On September 12, 2008, amendments to National Instrument 23-101 Trading Rules (“NI 23-101”) and its Companion Policy 23-101CP are scheduled to come into force obligating all dealers and advisers to “make reasonable efforts to achieve best execution” when acting for a client. The amendments do not contain any substantive or material changes to the proposed amendments initially published on April 20, 2007 with the CSA’s and the Investment Industry Regulatory Organization of Canada’s Joint Notice on Trade-Through, Best Execution and Access to Marketplaces, where changes were proposed to the best execution requirements in NI 23-101, consistent with the existing obligations in the Universal Market Integrity Rules.

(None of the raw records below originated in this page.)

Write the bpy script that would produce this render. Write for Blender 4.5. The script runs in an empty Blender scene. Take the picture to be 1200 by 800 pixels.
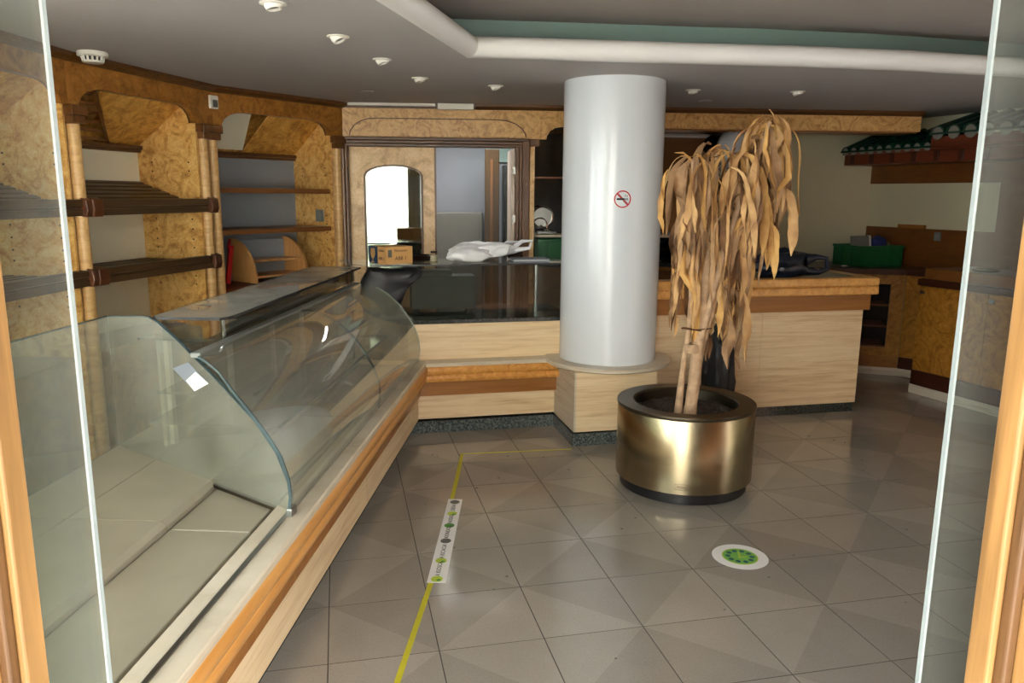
import bpy, bmesh, math, random
from mathutils import Vector, Matrix, noise as mnoise
random.seed(7)
SC = bpy.context.scene
COL = SC.collection
PI = math.pi

# ------------------------------------------------------------------ camera
YAW, PITCH, ROLL, FPX, CAM_H = .2198, .1876, .0074, 905.7, 1.655
def make_camera():
    f = Vector((math.sin(YAW)*math.cos(PITCH), math.cos(YAW)*math.cos(PITCH), -math.sin(PITCH)))
    r = Vector((math.cos(YAW), -math.sin(YAW), 0)); u = r.cross(f)
    r2 = r*math.cos(ROLL)+u*math.sin(ROLL); u2 = -r*math.sin(ROLL)+u*math.cos(ROLL)
    cd = bpy.data.cameras.new('camera'); c = bpy.data.objects.new('camera', cd); COL.objects.link(c)
    m = Matrix((r2, u2, -f)).transposed().to_4x4(); m.translation = (0, 0, CAM_H)
    c.matrix_world = m
    cd.sensor_width = 36; cd.lens = FPX*36/1200; cd.clip_start = .02; cd.clip_end = 200
    SC.camera = c
make_camera()
# ------------------------------------------------------------------ world and exposure
SC.view_settings.view_transform = 'Standard'; SC.view_settings.look = 'None'
SC.view_settings.gamma = 1; SC.view_settings.use_curve_mapping = False
SC.view_settings.exposure = 1.55
W = bpy.data.worlds.new('overcast_daylight'); SC.world = W; W.use_nodes = True
bg = W.node_tree.nodes['Background']; bg.inputs[0].default_value = (.93, .97, 1, 1); bg.inputs[1].default_value = 5.0
sun = bpy.data.lights.new('street_sun', 'SUN'); sun.energy = 14; sun.angle = .009; sun.color = (1, .975, .94)
so_ = bpy.data.objects.new('street_sun', sun); COL.objects.link(so_)
so_.rotation_euler = Vector((-.45, -.55, -.72)).to_track_quat('-Z', 'Y').to_euler()
SC.cycles.max_bounces = 10; SC.cycles.diffuse_bounces = 5; SC.cycles.glossy_bounces = 5
SC.cycles.transmission_bounces = 8; SC.cycles.transparent_max_bounces = 32
SC.cycles.caustics_reflective = False; SC.cycles.caustics_refractive = False
SC.cycles.use_denoising = True
SC.cycles.sample_clamp_indirect = 6

# ------------------------------------------------------------------ frames (a wall line in plan: s along, t away from the room, z up)
class Fr:
    def __init__(self, ox, oy, dx, dy):
        l = math.hypot(dx, dy); self.o = (ox, oy); self.d = (dx/l, dy/l); self.n = (-dy/l, dx/l)
        self.ang = math.atan2(dy, dx)
    def __call__(self, s, t, z):
        return Vector((self.o[0]+self.d[0]*s+self.n[0]*t, self.o[1]+self.d[1]*s+self.n[1]*t, z))
WF = Fr(0, 0, 1, 0)
FA = math.radians(15.7)
FC = Fr(.449, 5.25, math.sin(FA), math.cos(FA))           # display counter front line
F1 = Fr(-1.486, 4.686, .4305, .9026)                      # shelving bay beside the tiled one
F0 = Fr(-1.43, 4.803, .2706, .9627)
F2 = Fr(-.856, 6.007, .7491, .6624)
F3 = Fr(.051, 6.809, .9898, -.1422)                       # back fascia
F4 = Fr(5.35, 7.10, .155, -.988)                          # right wall
F5 = Fr(-.321, .994, .976, -.218)                         # shop front
F6 = Fr(4.776, 5.606, .164, -.986)
F7 = Fr(4.82, 6.33, .868, -.496)
F8 = Fr(5.105, 6.165, .52, -.85)
CZ = 2.395

# ------------------------------------------------------------------ mesh helper
WLOC = {}
class MB:
    def __init__(self): self.v = []; self.f = []
    def add(self, vs, fs):
        b = len(self.v); self.v += [Vector(p) for p in vs]; self.f += [tuple(i+b for i in q) for q in fs]; return self
    def box(self, fr, s0, s1, t0, t1, z0, z1):
        vs = [fr(s, t, z) for z in (z0, z1) for s, t in ((s0, t0), (s1, t0), (s1, t1), (s0, t1))]
        return self.add(vs, [(0, 3, 2, 1), (4, 5, 6, 7), (0, 1, 5, 4), (1, 2, 6, 5), (2, 3, 7, 6), (3, 0, 4, 7)])
    def loft(self, rings, close=True, caps=True):
        n = len(rings[0]); vs = [p for r in rings for p in r]; fs = []
        m = n if close else n-1
        for k in range(len(rings)-1):
            for i in range(m):
                j = (i+1) % n
                fs.append((k*n+i, k*n+j, (k+1)*n+j, (k+1)*n+i))
        if caps and close:
            fs.append(tuple(range(n))[::-1]); fs.append(tuple(range((len(rings)-1)*n, len(rings)*n)))
        return self.add(vs, fs)
    def prism(self, fr, poly, t0, t1):              # poly in (s,z)
        return self.loft([[fr(s, t, z) for s, z in poly] for t in (t0, t1)])
    def along(self, fr, poly, s0, s1):              # poly in (t,z)
        return self.loft([[fr(s, t, z) for t, z in poly] for s in (s0, s1)])
    def slab(self, poly, z0, z1):                   # poly in (x,y)
        return self.loft([[Vector((x, y, z)) for x, y in poly] for z in (z0, z1)])
    def tube(self, pts, rad, n=8, caps=True):
        pts = [Vector(p) for p in pts]; rings = []; up = None
        for i, p in enumerate(pts):
            t = (pts[min(i+1, len(pts)-1)]-pts[max(i-1, 0)]).normalized()
            if up is None: up = Vector((0, 0, 1)) if abs(t.z) < .9 else Vector((1, 0, 0))
            a = t.cross(up).normalized(); b = a.cross(t).normalized(); up = b
            r = rad[i] if isinstance(rad, (list, tuple)) else rad
            rings.append([p+a*r*math.cos(2*PI*k/n)+b*r*math.sin(2*PI*k/n) for k in range(n)])
        return self.loft(rings, caps=caps)
    def lathe(self, c, prof, n=32, caps=True, axis=None):
        c = Vector(c); m = Matrix.Identity(3)
        if axis is not None: m = Vector((0, 0, 1)).rotation_difference(Vector(axis)).to_matrix()
        rings = [[c+m@Vector((r*math.cos(2*PI*k/n), r*math.sin(2*PI*k/n), z)) for k in range(n)] for r, z in prof]
        return self.loft(rings, caps=caps)
    def build(self, name, mat, parent=None, smooth=False, bevel=0, kind=None, label=None, origin=None, cat=None, group=None):
        pl = WLOC.get(parent.name, Vector()) if parent else Vector()
        if origin is None:
            if parent: org = pl
            else:
                xs = [p.x for p in self.v]; ys = [p.y for p in self.v]; zs = [p.z for p in self.v]
                org = Vector(((min(xs)+max(xs))/2, (min(ys)+max(ys))/2, min(zs)))
        else: org = Vector(origin)
        me = bpy.data.meshes.new(name)
        me.from_pydata([p-org for p in self.v], [], self.f)
        b = bmesh.new(); b.from_mesh(me); bmesh.ops.recalc_face_normals(b, faces=b.faces); b.to_mesh(me); b.free()
        me.materials.append(mat)
        o = bpy.data.objects.new(name, me); COL.objects.link(o)
        o.location = org-pl
        if parent: o.parent = parent
        WLOC[o.name] = org
        if smooth:
            for p in me.polygons: p.use_smooth = True
            try: me.set_sharp_from_angle(angle=math.radians(40))
            except Exception: pass
        if bevel:
            md = o.modifiers.new('edge', 'BEVEL'); md.width = bevel; md.segments = 2; md.limit_method = 'ANGLE'; md.angle_limit = math.radians(40)
        tag(o, label, cat, group, kind)
        return o
def tag(o, label=None, cat=None, group=None, kind=None):
    if label: o['label'] = label
    if cat: o['category'] = cat
    if group: o['group'] = group
    if kind: o['kind'] = kind
    return o
def thing(name, label, cat, loc, group=None, kind=None):
    o = bpy.data.objects.new(name, None); COL.objects.link(o); o.location = loc; o.empty_display_size = .1
    WLOC[o.name] = Vector(loc); return tag(o, label, cat, group, kind)
def copy_thing(o, loc, label=None, rot=None):
    r = o.copy(); COL.objects.link(r); r.location = loc; WLOC[r.name] = Vector(loc)
    if label: r['label'] = label
    if rot is not None: r.rotation_euler = rot
    for ch in list(o.children):
        c = ch.copy(); COL.objects.link(c); c.parent = r
        for g in list(ch.children):
            d = g.copy(); COL.objects.link(d); d.parent = c
    return r
def text(s, name, size, mat, parent, loc, rot, ext=.0004, align='CENTER'):
    cu = bpy.data.curves.new(name, 'FONT'); cu.body = s; cu.size = size; cu.extrude = ext; cu.align_x = align; cu.align_y = 'CENTER'; cu.resolution_u = 2
    cu.materials.append(mat); tmp = bpy.data.objects.new('lettering_curve', cu); me = bpy.data.meshes.new_from_object(tmp); bpy.data.objects.remove(tmp); me.name = name
    o = bpy.data.objects.new(name, me); COL.objects.link(o)
    o.rotation_euler = rot; o.parent = parent; o.location = Vector(loc)-WLOC[parent.name]
    return o
def arc(cx, cz, r, a0, a1, n=8, rz=None):
    rz = rz or r
    return [(cx+r*math.cos(math.radians(a0+(a1-a0)*i/n)), cz+rz*math.sin(math.radians(a0+(a1-a0)*i/n))) for i in range(n+1)]

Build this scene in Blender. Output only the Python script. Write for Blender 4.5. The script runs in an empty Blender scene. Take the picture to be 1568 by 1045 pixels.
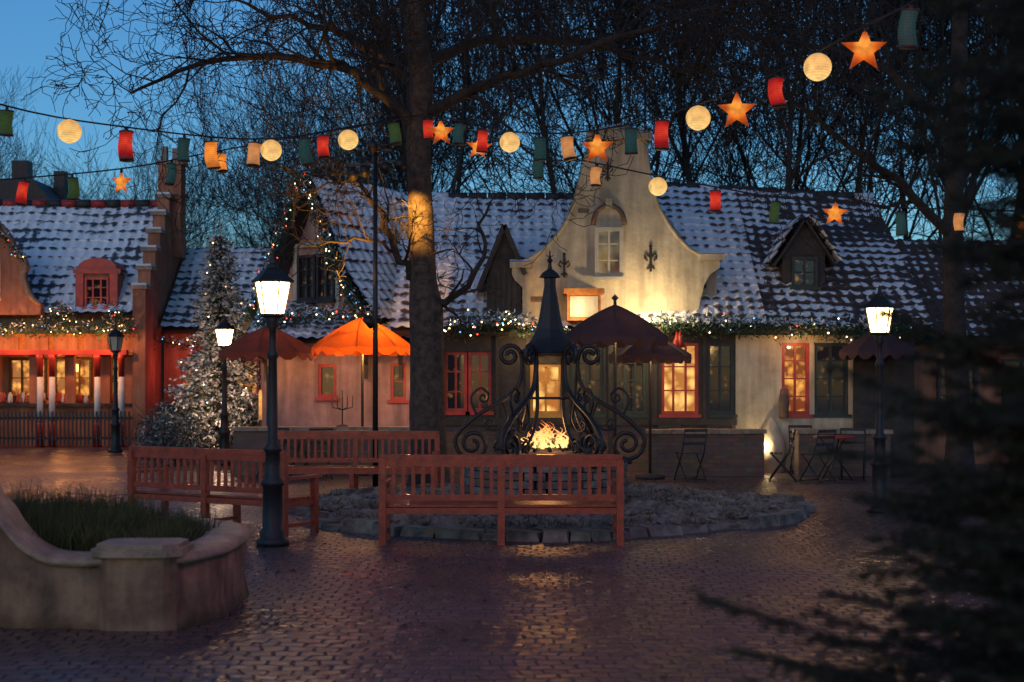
import bpy, math, random
from mathutils import Vector, Matrix, noise
R=random.Random(11)
rad=math.radians
scene=bpy.context.scene
V=Vector
# ------------------------------------------------------------------ mesh builder
class MB:
    def __init__(s): s.v=[];s.f=[];s.m=[];s.sm=[];s.uvs={}
    def add(s,vs,fs,m=0,sm=False):
        o=len(s.v); s.v.extend([tuple(a) for a in vs])
        for f in fs: s.f.append([i+o for i in f]); s.m.append(m); s.sm.append(sm)
    def box(s,x0,x1,y0,y1,z0,z1,m=0):
        s.add([(x0,y0,z0),(x1,y0,z0),(x1,y1,z0),(x0,y1,z0),(x0,y0,z1),(x1,y0,z1),(x1,y1,z1),(x0,y1,z1)],
              [(0,3,2,1),(4,5,6,7),(0,1,5,4),(1,2,6,5),(2,3,7,6),(3,0,4,7)],m)
    def beam(s,p,q,w,h,m=0,up=V((0,0,1))):
        p=V(p);q=V(q);d=(q-p).normalized()
        a=d.cross(up)
        if a.length<1e-3: a=d.cross(V((0,1,0)))
        a.normalize(); b=a.cross(d).normalized()
        a*=w/2;b*=h/2
        s.add([p-a-b,p+a-b,p+a+b,p-a+b,q-a-b,q+a-b,q+a+b,q-a+b],
              [(0,1,2,3),(7,6,5,4),(4,5,1,0),(5,6,2,1),(6,7,3,2),(7,4,0,3)],m)
    def tube(s,pts,rs,n=6,m=0,sm=True):
        pts=[V(p) for p in pts]
        if not hasattr(rs,'__len__'): rs=[rs]*len(pts)
        vs=[];fs=[];a=None
        for i,p in enumerate(pts):
            d=(pts[min(i+1,len(pts)-1)]-pts[max(i-1,0)])
            if d.length<1e-6: d=V((0,0,1))
            d.normalize()
            if a is None:
                a=d.orthogonal().normalized()
            else:
                a=a-d*a.dot(d)
                if a.length<1e-4: a=d.orthogonal()
                a.normalize()
            b=d.cross(a)
            for k in range(n):
                t=2*math.pi*k/n
                vs.append(p+(a*math.cos(t)+b*math.sin(t))*rs[i])
        for i in range(len(pts)-1):
            for k in range(n):
                k2=(k+1)%n
                fs.append((i*n+k,i*n+k2,(i+1)*n+k2,(i+1)*n+k))
        if n>3:
            fs.append(tuple(range(n-1,-1,-1))); fs.append(tuple((len(pts)-1)*n+k for k in range(n)))
        s.add(vs,fs,m,sm)
    def lathe(s,prof,c=(0,0,0),n=16,m=0,sm=True,ph=0.0,wob=0):
        vs=[];fs=[]
        for (r,z) in prof:
            for k in range(n):
                t=2*math.pi*k/n+ph
                rr=r*(1+wob*R.uniform(-1,1))
                vs.append((c[0]+rr*math.cos(t),c[1]+rr*math.sin(t),c[2]+z))
        for i in range(len(prof)-1):
            for k in range(n):
                k2=(k+1)%n
                fs.append((i*n+k,i*n+k2,(i+1)*n+k2,(i+1)*n+k))
        fs.append(tuple(range(n-1,-1,-1))); fs.append(tuple((len(prof)-1)*n+k for k in range(n)))
        s.add(vs,fs,m,sm)
    def ext(s,poly,y0,y1,m=0,mside=None):
        n=len(poly)
        vs=[(x,y0,z) for x,z in poly]+[(x,y1,z) for x,z in poly]
        s.add(vs,[tuple(range(n)),tuple(range(2*n-1,n-1,-1))],m)
        s.add(vs,[(i,i+n,(i+1)%n+n,(i+1)%n) for i in range(n)],m if mside is None else mside)
    def octa(s,c,r,m=0):
        x,y,z=c
        s.add([(x+r,y,z),(x-r,y,z),(x,y+r,z),(x,y-r,z),(x,y,z+r),(x,y,z-r)],
              [(0,2,4),(2,1,4),(1,3,4),(3,0,4),(2,0,5),(1,2,5),(3,1,5),(0,3,5)],m,True)
    def rock(s,c,r,m=0,flat=.6):
        c=V(c);o=V((R.uniform(0,99),R.uniform(0,99),0))
        vs=[];fs=[]
        n=7;rings=5
        for i in range(rings):
            ph=math.pi*(i+.5)/rings
            for k in range(n):
                t=2*math.pi*k/n
                d=V((math.sin(ph)*math.cos(t),math.sin(ph)*math.sin(t),math.cos(ph)))
                q=d*r*(1+.7*noise.noise(d*1.4+o)); q.z*=flat
                vs.append(c+q)
        for i in range(rings-1):
            for k in range(n):
                k2=(k+1)%n
                fs.append((i*n+k,(i+1)*n+k,(i+1)*n+k2,i*n+k2))
        fs.append(tuple(range(n)));fs.append(tuple((rings-1)*n+k for k in range(n-1,-1,-1)))
        s.add(vs,fs,m,False)
    def leaf(s,c,L,w,m=0,d=None):
        if d is None: d=V((R.gauss(0,1),R.gauss(0,1),R.gauss(0,1)))
        if d.length<1e-3:d=V((0,0,1))
        d=d.normalized(); a=d.orthogonal().normalized()
        a=Matrix.Rotation(R.uniform(0,6.28),3,d)@a
        c=V(c)
        s.add([c,c+d*L*.5+a*w,c+d*L,c+d*L*.5-a*w],[(0,1,2,3)],m)
    def build(s,name,mats,parent=None,loc=(0,0,0),rot=0):
        me=bpy.data.meshes.new(name); me.from_pydata(s.v,[],s.f)
        for mt in mats: me.materials.append(mt)
        me.polygons.foreach_set('material_index',s.m)
        me.polygons.foreach_set('use_smooth',s.sm)
        if s.uvs:
            uv=me.uv_layers.new(name='UVMap')
            for li,l in enumerate(me.loops):
                uv.data[li].uv=s.uvs.get(l.vertex_index,(0,0))
        me.update()
        ob=bpy.data.objects.new(name,me); scene.collection.objects.link(ob)
        ob.location=loc; ob.rotation_euler=(0,0,rot)
        if parent: ob.parent=parent
        return ob
class Thing:
    def __init__(s,name,loc=(0,0,0),rot=0):
        s.e=bpy.data.objects.new(name,None); s.e.empty_display_size=.3
        scene.collection.objects.link(s.e); s.e.location=loc; s.e.rotation_euler=(0,0,rot); s.p=[]
    def part(s,name,*mats):
        mb=MB(); s.p.append((name,mb,mats)); return mb
    def done(s):
        for n,mb,mats in s.p:
            if mb.f: mb.build(n,mats,s.e)
        return s.e
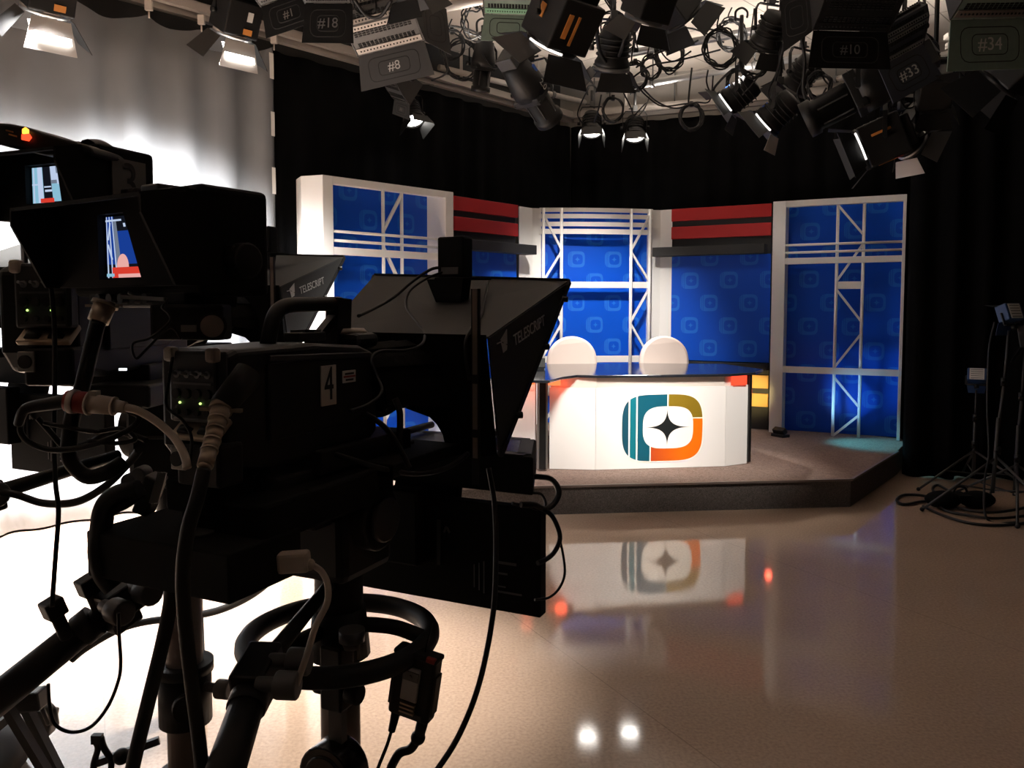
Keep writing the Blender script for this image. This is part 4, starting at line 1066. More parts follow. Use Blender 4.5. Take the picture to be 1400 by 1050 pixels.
# cables of the grid
rnd = random.Random(4)
def coil(label, c, Rr, turns, face=(0, -1, 0), r=.007, jig=.12, drop=None):
    t = thing('cable_coil', label, 'cable', c)
    f = Vector(face).normalized(); x = f.cross(Vector((0, 0, 1))).normalized(); y = x.cross(f); pts = []
    for k in range(turns * 12 + 1):
        a = 2 * math.pi * k / 12; rr = Rr * (1 + jig * math.sin(a * .37 + k) * rnd.uniform(.3, 1)); pts.append(x * rr * math.cos(a) * .85 + y * rr * math.sin(a) + f * rnd.uniform(-.03, .03))
    MB().tube(pts, r, n=6, res=3).build('loops', 'rubber', t)
    MB().box(y * Rr * 1.0, (.03, .03, .05)).build('tie', 'black', t)
    MB().tube([y * Rr, y * Rr * 1.2 + x * .03, y * Rr + Vector((.0, 0, max(.1, ZG - c[2] - Rr)))], r * .9, n=6).build('hanging_end', 'rubber', t)
    return t
coil('coil of black cable hanging beside the slim spotlight tube', P(632, 82, 7.2), .17, 4)
coil('big coil of thin cable behind the large fresnel lamp', P(806, 20, 6.6), .22, 5)
coil('neat coil of cable below the bright flap edge', P(838, 150, 7.6), .11, 4)
coil('coil of thick cable hanging against the back drape', P(945, 160, 8.2), .13, 6, r=.011)
coil('tangled coil of cable between the two bright grid pipes', P(915, 75, 7.3), .14, 5, jig=.22)
coil('small tangle of cable on the bright pipe end', P(890, 92, 7.3), .10, 4, jig=.22)
coil('black cable bundle at the grid top beside the dark lamp', P(985, 66, 6.6), .15, 5, jig=.22)
coil('cable bundle hanging over the lowest fresnel lamp', P(1030, 85, 6.6), .12, 5, jig=.22)
coil('cable coil behind the flap marked 34', P(1235, 100, 5.8), .12, 5, jig=.22)
coil('cable loops hung under the softlight marked 34', P(1335, 88, 5.0), .12, 3, jig=.4)
coil('tangled coil over the softlight marked 8', P(500, 4, 5.8), .09, 5, jig=.22)
coil('cable coil hanging by the green softlight', P(652, 30, 6.6), .13, 4, jig=.4)
def strand(pts, label, r=.008): return cable(pts, r, label, 'power_cable', group=None, n=6, res=6)
strand(pp((600, 40, 6.8), (620, 36, 6.8), (650, 44, 6.9), (668, 60, 6.9), (662, 78, 7)), 'black cable sagging from the pipe to the slim spotlight')
strand(pp((805, 120, 8.4), (795, 140, 8.6), (790, 158, 8.8), (800, 172, 9)), 'thin cable feeding the backlight over the truss tower')
strand(pp((884, 140, 8.4), (870, 155, 8.6), (858, 172, 8.8), (862, 182, 9)), 'thin cable feeding the backlight over the red striped wall')
strand(pp((880, 122, 7.6), (900, 140, 7.8), (925, 148, 8), (950, 140, 8), (970, 138, 7.8), (975, 104, 7.4)), 'long cable drooping along the back of the grid')
strand(pp((872, 118, 7.6), (885, 132, 7.8), (905, 145, 8), (935, 142, 8.1), (950, 140, 8.1)), 'second cable drooping along the back of the grid')
strand(pp((860, 110, 6.6), (890, 90, 6.8), (930, 82, 7), (985, 68, 7)), 'cable running up along the lower bright pipe')
strand(pp((870, 92, 6.6), (900, 72, 6.8), (940, 62, 7), (955, 55, 7)), 'cable lying along the upper bright pipe')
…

Best execution, which is defined as the “most advantageous execution terms reasonably available under the circumstances”, is a principles-based obligation that goes beyond price to include other considerations such as speed of execution, certainty of execution and the overall cost of the transaction when determining if the obligation has been met for a securities transaction. As set out in Companion Policy 23-101CP, these four broad elements encompass more specific considerations, such as order size, reliability of quotes, liquidity, market impact (i.e. the price movement that occurs when executing an order) and opportunity cost (i.e. the missed opportunity to obtain a better price when an order is not completed at the most advantageous time). The overall cost of the transaction is meant to include, where appropriate, all costs associated with accessing an order and/or executing a trade that are passed on to a client, including fees arising from trading on a particular marketplace, jitney fees (i.e. any fees charged by one dealer to another for providing trading access), settlement costs and the commission fees charged by a dealer.

Companion Policy 23-101CP clarifies that the application of the best execution obligation will vary depending on the specific circumstances and, to meet the “reasonable efforts” test, a dealer or adviser should be able to demonstrate that it has, and has abided by, its policies and procedures that (i) require it to follow the client’s instructions and the objectives set, and (ii) outline a process designed to achieve best execution. The policies and procedures should describe how the dealer or adviser evaluates whether best execution was obtained and should be regularly and rigorously reviewed. The policies outlining the obligations of the dealer or adviser will be dependent on the role it is playing in an execution. For example, in making reasonable efforts to achieve best execution, the dealer should consider the client’s instructions and a number of factors, including the client’s investment objectives and the dealer’s knowledge of markets and trading patterns. An adviser should consider a number of factors, including assessing a particular client’s requirements or portfolio objectives, selecting appropriate dealers and marketplaces and monitoring dealers and marketplaces and monitoring the results on a regular basis.

Where a security trades on multiple marketplaces, best execution will not require dealers to maintain access to all marketplaces. To achieve best execution, a dealer should assess whether it is appropriate to consider all marketplaces, both within and outside of Canada, upon which the security is traded.